Outside of school, during the fall term of my junior year in 1963, my parents and I would usually drive down to Bloomington to visit my sister on a Saturday or Sunday afternoon (or drive her back to her Indiana University dormitory room from Indianapolis on a Sunday afternoon, if she had taken a bus up from Bloomington to visit us in Naptown on a particular weekend), around once a month. And, also about once a month in the fall of 1963, my parents and I continued to drive up to Chicago to visit my grandparents, my aunt and uncle and my cousins; and then drive back to Indianapolis from Chicago on the same day, after we had visited them.

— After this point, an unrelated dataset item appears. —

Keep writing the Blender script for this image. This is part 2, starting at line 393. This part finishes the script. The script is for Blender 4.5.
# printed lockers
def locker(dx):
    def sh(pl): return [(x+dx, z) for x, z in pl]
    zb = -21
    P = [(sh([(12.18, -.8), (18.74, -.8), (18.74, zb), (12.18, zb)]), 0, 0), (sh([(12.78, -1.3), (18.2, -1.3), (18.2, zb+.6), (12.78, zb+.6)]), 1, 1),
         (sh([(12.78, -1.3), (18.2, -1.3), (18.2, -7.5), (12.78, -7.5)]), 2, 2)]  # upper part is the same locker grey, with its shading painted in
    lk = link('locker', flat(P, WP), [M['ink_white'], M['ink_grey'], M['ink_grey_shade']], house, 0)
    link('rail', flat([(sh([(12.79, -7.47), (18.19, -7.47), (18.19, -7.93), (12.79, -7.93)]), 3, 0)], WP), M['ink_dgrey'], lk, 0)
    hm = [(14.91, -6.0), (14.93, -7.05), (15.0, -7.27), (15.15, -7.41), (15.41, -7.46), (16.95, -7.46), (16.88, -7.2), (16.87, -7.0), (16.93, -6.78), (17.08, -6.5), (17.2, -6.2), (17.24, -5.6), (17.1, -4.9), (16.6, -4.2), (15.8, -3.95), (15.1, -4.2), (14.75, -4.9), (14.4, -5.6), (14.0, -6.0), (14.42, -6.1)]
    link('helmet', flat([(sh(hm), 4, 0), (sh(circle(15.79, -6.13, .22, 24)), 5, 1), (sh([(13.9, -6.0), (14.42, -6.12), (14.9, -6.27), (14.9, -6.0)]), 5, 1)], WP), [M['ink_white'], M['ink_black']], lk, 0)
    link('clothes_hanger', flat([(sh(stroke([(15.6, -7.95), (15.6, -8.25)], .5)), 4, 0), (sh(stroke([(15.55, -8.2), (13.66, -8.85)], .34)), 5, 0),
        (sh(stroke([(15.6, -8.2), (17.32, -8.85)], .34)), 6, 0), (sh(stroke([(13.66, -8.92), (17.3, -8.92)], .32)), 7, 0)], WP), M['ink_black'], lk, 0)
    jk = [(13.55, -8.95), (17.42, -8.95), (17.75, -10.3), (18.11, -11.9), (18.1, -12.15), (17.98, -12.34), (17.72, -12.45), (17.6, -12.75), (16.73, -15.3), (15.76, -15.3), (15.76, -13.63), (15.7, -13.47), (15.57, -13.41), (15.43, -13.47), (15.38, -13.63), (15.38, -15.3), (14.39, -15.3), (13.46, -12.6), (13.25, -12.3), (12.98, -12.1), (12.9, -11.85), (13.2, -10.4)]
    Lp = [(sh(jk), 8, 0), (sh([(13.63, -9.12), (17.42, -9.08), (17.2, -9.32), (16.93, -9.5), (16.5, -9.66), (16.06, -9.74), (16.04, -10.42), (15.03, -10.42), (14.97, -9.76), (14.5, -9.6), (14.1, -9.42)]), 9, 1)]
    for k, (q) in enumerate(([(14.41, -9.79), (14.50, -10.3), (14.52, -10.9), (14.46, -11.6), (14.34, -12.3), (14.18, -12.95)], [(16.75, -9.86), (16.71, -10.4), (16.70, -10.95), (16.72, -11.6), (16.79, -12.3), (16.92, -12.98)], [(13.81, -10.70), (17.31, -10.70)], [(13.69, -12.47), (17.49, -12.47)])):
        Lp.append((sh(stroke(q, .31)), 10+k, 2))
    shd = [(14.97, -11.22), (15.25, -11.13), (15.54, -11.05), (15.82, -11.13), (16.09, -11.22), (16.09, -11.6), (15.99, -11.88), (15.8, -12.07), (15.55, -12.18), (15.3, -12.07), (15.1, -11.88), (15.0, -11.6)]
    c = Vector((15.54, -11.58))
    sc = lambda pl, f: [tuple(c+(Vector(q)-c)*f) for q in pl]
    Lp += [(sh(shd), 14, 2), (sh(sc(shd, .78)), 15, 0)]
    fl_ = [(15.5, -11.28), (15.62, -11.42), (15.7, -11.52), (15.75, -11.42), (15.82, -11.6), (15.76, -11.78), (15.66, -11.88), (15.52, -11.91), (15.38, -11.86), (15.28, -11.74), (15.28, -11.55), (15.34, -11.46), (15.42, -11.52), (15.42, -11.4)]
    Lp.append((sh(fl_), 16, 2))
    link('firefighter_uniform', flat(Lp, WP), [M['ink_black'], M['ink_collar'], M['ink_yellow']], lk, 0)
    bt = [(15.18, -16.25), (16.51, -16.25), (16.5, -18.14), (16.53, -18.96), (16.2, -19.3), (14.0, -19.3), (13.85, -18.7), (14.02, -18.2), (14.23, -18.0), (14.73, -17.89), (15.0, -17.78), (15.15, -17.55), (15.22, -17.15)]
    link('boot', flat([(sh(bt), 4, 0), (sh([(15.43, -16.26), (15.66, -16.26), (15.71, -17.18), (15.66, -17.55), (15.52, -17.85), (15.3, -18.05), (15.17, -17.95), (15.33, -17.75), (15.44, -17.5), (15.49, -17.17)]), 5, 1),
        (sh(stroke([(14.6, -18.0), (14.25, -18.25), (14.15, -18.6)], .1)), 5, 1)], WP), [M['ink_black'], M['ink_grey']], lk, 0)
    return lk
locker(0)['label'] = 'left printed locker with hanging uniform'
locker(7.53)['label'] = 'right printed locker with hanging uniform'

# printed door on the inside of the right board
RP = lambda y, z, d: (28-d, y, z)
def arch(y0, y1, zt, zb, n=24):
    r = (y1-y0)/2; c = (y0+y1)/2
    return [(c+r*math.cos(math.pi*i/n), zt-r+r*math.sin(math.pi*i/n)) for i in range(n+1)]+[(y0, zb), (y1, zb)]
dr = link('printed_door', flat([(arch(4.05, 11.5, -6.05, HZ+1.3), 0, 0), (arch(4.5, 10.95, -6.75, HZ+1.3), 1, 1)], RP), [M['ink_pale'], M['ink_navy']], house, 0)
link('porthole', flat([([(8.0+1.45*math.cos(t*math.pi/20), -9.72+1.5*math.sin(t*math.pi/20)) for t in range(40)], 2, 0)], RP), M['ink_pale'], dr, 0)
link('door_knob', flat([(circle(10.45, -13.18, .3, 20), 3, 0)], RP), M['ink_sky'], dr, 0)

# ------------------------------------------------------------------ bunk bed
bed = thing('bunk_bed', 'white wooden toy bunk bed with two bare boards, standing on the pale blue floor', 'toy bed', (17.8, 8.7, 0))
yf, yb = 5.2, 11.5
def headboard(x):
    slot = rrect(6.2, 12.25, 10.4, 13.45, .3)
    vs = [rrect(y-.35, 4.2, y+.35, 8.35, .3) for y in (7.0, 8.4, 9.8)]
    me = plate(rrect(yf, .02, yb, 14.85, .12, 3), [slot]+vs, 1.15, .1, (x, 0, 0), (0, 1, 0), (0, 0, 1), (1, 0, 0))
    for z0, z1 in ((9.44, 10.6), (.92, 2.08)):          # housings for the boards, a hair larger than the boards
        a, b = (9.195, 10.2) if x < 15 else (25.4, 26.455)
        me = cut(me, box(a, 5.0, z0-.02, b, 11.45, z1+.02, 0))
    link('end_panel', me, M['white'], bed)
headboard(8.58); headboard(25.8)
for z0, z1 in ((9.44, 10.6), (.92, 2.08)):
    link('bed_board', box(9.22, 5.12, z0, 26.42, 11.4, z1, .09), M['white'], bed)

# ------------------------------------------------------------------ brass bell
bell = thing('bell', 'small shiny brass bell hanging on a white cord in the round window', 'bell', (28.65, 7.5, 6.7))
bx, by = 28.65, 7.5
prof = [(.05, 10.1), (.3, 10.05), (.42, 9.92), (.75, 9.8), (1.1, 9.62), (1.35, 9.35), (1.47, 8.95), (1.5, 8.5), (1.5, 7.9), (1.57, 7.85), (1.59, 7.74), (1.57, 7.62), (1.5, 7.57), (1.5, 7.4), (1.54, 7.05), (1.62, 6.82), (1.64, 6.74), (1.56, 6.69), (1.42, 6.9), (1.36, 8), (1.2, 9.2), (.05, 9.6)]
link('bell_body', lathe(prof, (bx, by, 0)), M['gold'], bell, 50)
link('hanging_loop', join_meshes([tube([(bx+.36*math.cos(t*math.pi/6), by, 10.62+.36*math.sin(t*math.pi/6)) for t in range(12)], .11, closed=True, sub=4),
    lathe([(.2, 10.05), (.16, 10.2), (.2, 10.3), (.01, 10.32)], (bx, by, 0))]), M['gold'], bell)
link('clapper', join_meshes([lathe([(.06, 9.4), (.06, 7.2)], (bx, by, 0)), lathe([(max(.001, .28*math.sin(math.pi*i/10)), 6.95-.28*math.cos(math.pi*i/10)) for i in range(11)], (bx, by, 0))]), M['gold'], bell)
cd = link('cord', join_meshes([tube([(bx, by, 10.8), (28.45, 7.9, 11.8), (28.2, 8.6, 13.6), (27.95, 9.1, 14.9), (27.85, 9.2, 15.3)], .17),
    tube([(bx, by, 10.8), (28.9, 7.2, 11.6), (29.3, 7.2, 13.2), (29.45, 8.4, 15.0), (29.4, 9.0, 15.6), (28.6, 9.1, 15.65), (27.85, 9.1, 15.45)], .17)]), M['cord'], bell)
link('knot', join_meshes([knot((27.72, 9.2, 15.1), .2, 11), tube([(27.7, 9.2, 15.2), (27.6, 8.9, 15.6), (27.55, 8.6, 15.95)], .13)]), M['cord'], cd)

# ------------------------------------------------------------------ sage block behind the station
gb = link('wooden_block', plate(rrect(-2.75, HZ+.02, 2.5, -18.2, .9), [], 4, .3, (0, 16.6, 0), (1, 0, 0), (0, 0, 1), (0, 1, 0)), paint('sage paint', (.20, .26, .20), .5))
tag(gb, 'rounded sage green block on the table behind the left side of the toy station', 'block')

Unlike during the spring of 1963, because I was now not working as a newspaper delivery boy in the fall of 1963, I no longer had to be in Indianapolis during the afternoon hours to deliver the afternoon edition of the Indianapolis Times. So my parents and I now had the option of driving up to Chicago and back to Indianapolis on a Saturday; rather than having to only visit Chicago on a Sunday, after I finished delivering the Indianapolis Times's Sunday morning edition in the darkness of the early morning hours, during the spring of 1963.
I still spent a lot of my Saturday and Sunday afternoons watching college and professional football games on television, and a lot of my Saturday and Sunday evenings watching whatever TV series shows, movies, variety shows or news-related shows were on television, in the fall of 1963. But I also do recall going to the neighborhood Vogue Theater on College Avenue near Broad Ripple Avenue one night in either the fall or spring of my junior year to see the movie version of the Gypsy Broadway musical, that Rosiland Russell and Natalie Wood starred in; and I do recall also spending a Friday or Saturday night going, with my parents, to another neighborhood movie theater, about 10 blocks south of where my family lived, either in the fall or spring of my junior year, to watch the movie version of the West Side Story, which had previously won a lot of Oscar Awards.
But, like I indicated previously, probably my strongest memory now, from the fall of 1963, was learning that JFK had been eliminated in Dallas, during my Band class period inside Broad Ripple High School, on Friday, November 22, 1963, six days before the Thanksgiving holiday.